WASHINGTON — One week after Senate Democrats warned that U.S. elections in 2018 and 2020 could still be vulnerable to meddling by Moscow, Sen. Chris Van Hollen, D-Md., on Wednesday detailed how a new bipartisan bill aims to deter Moscow by imposing punishing sanctions in retaliation for future mischief.

“If you’re Vladimir Putin, and you’re thinking about interfering once again in the U.S. elections, you’re going to have to think long and hard,” Van Hollen said in an interview with Yahoo News on the SiriusXM show “Politics of the United States.”

Van Hollen and Sen. Marco Rubio, R.-Fla., co-authored the Defending Elections from Threats by Establishing Redlines, or DETER Act, which requires the director of national intelligence to inform Congress, within 30 days after an election, of any foreign meddling.

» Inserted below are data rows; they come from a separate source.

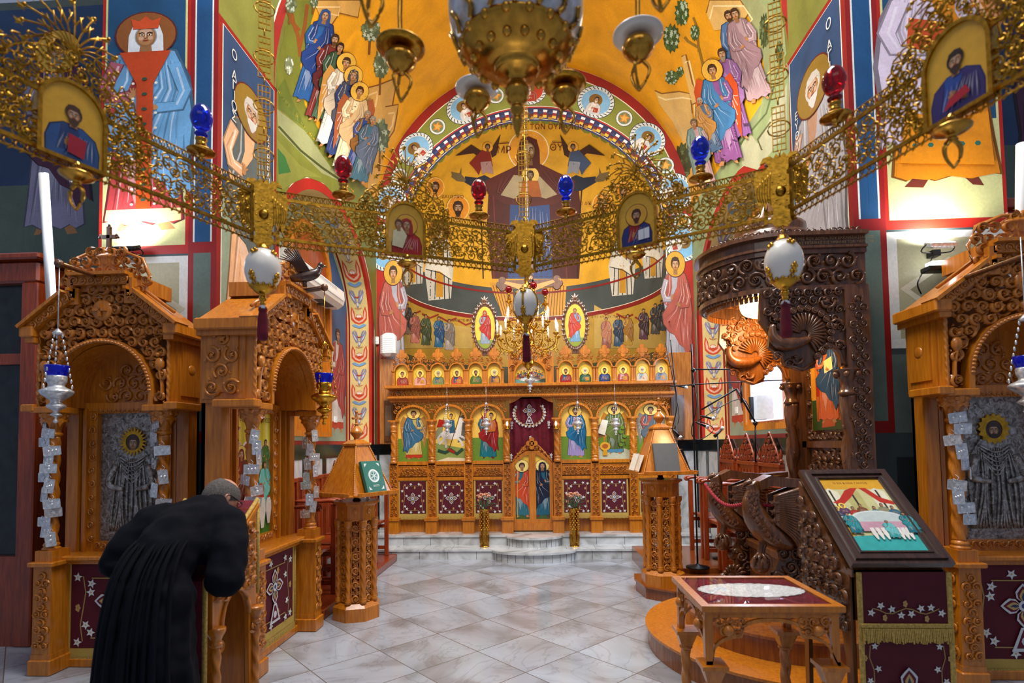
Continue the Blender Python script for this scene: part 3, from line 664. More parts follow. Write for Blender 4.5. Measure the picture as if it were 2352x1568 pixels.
ringarc(P, CX, AZ, AR, AR+.24, 0, 180, '1c2450'); ringarc(P, CX, AZ, AR+.235, AR+.26, 0, 180, 'a02018'); ringarc(P, CX, AZ, AR+.26, AR+.272, 0, 180, 'e0e0d0'); ringarc(P, CX, AZ, AR+.03, AR+.04, 0, 180, 'd8d8d0')
N = 46; k = P.k
for i in range(N):
    a = 180*(i+.2)/N; w = 180/N*.42
    for (r0, c) in ((.155, 'e4e4e8'), (.11, '8a2018'), (.06, 'e8b030')):
        ringarc(P, CX, AZ, AR+r0, AR+r0+.05, a, a+w, c, 2, k=k); ringarc(P, CX, AZ, AR+r0-.03, AR+r0+.02, a+w, a+2*w, drk(c, .55) if c != 'e4e4e8' else '283a6a', 2, k=k)
P.k += 1
mid_r = 2.45; k0 = P.k
for i, a in enumerate((90, 66, 43, 21, 1, 114, 137, 159, 179)):
    P.k = k0; rr = AR+.26+ (VR-.17+ (VZ-AZ)*sin(radians(a))-AR-.26)/2
    x = CX+rr*cos(radians(a)); z = AZ+rr*sin(radians(a)); R = .30 if i else .28; p = P.sub(x, z, R, R, radians(a-90)*.9)
    p.ell(0, 0, 1.12, .98, '1c2a34'); p.ell(0, 0, 1.08, .94, 'd0d8d8', 24)
    kk = p.k
    for j in range(26): t = j*6.283/26; p.line([(.88*cos(t), .78*sin(t)), (1.05*cos(t+.12), .92*sin(t+.12))], .05, '24323a', k=kk)
    p.k = kk+1; p.ell(0, 0, .86, .74, '7ab0d8' if i else 'b83a18', 24); p.ell(-.05, .12, .4, .36, '7a5a18'); bust(p, 0, -.72, 1.0, 'e8e0d8', 'c8c8c8' if i else 'a03010', halo=None, beard='c8c0b0', book='a03020')
    a2 = a+ (11.7 if a >= 90 else -11.7)
    for a3 in ((a2,) if i else (102, 78)):
        P.k = k0; rr = AR+.26+(VR-.17+(VZ-AZ)*sin(radians(a3))-AR-.26)/2; x = CX+rr*cos(radians(a3)); z = AZ+rr*sin(radians(a3))
        if a3 < 6 or a3 > 174: continue
        P.ell(x, z, .15, .15, '24323a'); P.ell(x, z, .142, .142, 'd0d8d8'); P.ell(x, z, .11, .11, '6a7a5a'); flower_white(P, x, z, .11, 0, 'b87a28'); flower_white(P, x, z, .08, .3, 'd8a040')
struct(b.build('wall_arch'))
# ---------------- vault
b = m('fresco'); n = 120; ny = 6; vs = []; fs = []
for j in range(ny+1):
    for i in range(n+1): a = pi*i/n; vs.append((CX-VR*cos(a), YV+(YA-YV)*j/ny, VZ+VR*sin(a)))
for j in range(ny):
    for i in range(n): q = j*(n+1)+i; fs.append((q, q+1, q+n+2, q+n+1))
b.add(vs, fs, True, 'e09c14')
P = Paint(b, vault, 11, .00014); P.k = 18
# left: hillside, rocks, trees, mourners
P.poly(pp([(636, 150), (650, 90), (668, 0), (730, 0), (712, 60), (690, 150), (700, 240), (745, 330), (780, 380), (840, 430), (872, 470), (866, 560), (860, 760), (852, 660), (840, 590), (806, 506), (776, 455), (742, 420), (705, 406), (669, 422), (640, 470), (634, 500)]), '6e7428')
P.poly(pp([(636, 250), (700, 300), (760, 380), (800, 410), (790, 420), (740, 398), (690, 350), (640, 300)]), '8c9064')
P.poly(pp([(636, 320), (690, 380), (740, 408), (700, 404), (640, 440)]), '7c8034')
P.line(pp([(640, 290), (690, 345), (740, 385), (780, 412)]), 5, '3a4418'); P.line(pp([(700, 210), (720, 280), (760, 350)]), 4, '6a7430')
P.poly(pp([(655, 180), (672, 230), (700, 290), (672, 275), (650, 255), (640, 250), (640, 200)]), '5a6824')
P.poly(pp([(638, 340), (655, 360), (668, 395), (640, 400)]), '2a6a30')
for (pts) in ([(690, 130), (684, 80), (676, 60), (670, 30)], [(688, 110), (700, 60), (706, 10)], [(688, 70), (670, 50), (660, 20)]): P.line(pp(pts), 8, '8a4a1a')
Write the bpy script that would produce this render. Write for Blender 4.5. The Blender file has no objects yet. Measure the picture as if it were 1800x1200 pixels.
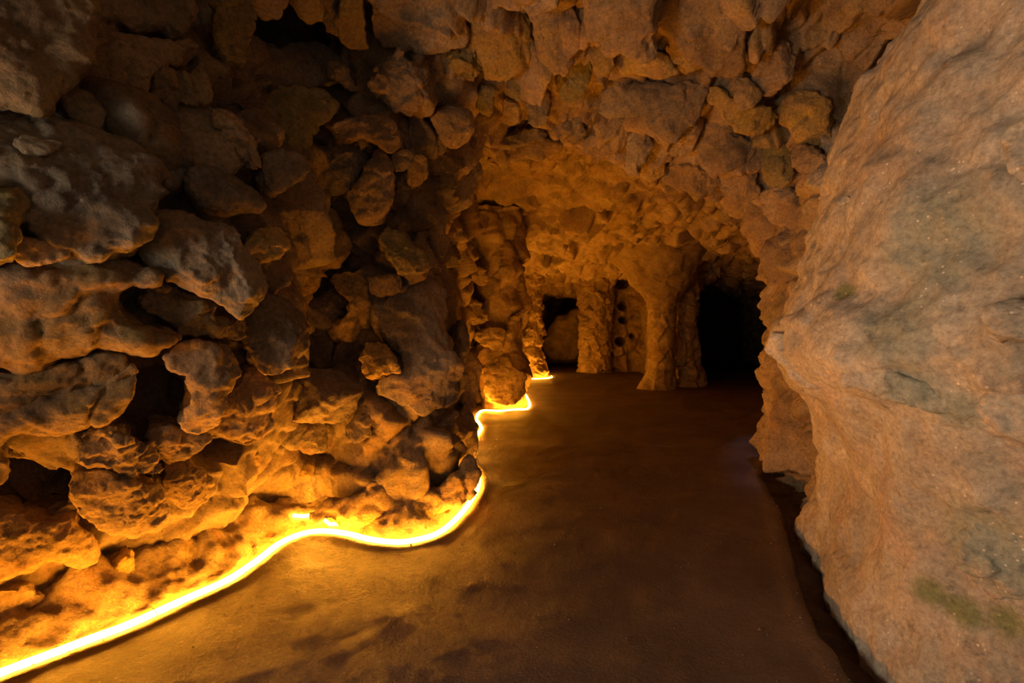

In the event of interference from Moscow, the administration would be required to impose new sanctions on Russian banks and the Russian oil industry.

“The bill would automatically trigger very harsh economic sanctions” to avoid the possibility that the White House, which has sought better relations with the Kremlin, might delay implementation of new sanctions, the Maryland Democrat said. “This proposal would give no discretion to the administration in that area.”

The U.S. intelligence community has determined that Russia tried to help President Trump in the 2016 election, by stealing and releasing Democratic emails and by flooding social media with propaganda designed to divide America and hurt Hillary Clinton. Trump has repeatedly called into question these findings, and condemned special counsel Robert Mueller’s investigation into whether the president’s campaign worked with Moscow as a “witch hunt” or a “hoax.” Putin has denied Washington’s accusations.

Asked how the legislation defines “interference,” Van Hollen laid out three main varieties: “outright hacking” of states’ elections systems to muck around with voter registration or results; “paid advertising” that targets U.S. voters; and efforts to flood social media with “false information intended to influence the outcome of elections.”

Earlier this month, CIA Director Mike Pompeo said that Russia aimed to undermine future U.S. elections, including the November 2018 midterms, in which Republican congressional majorities are at risk. Pompeo also said Moscow had tried to undermine American democracy “for decades,” without spelling out how.

Van Hollen said he was not aware of such a years-long effort, “and certainly not to the degree that we just saw.”

Pompeo’s comment “is a really blatant effort to minimize what happened in the last election,” Van Hollen said. And, he added, whatever Moscow was doing was “nothing on the scale of what we saw in 2016.”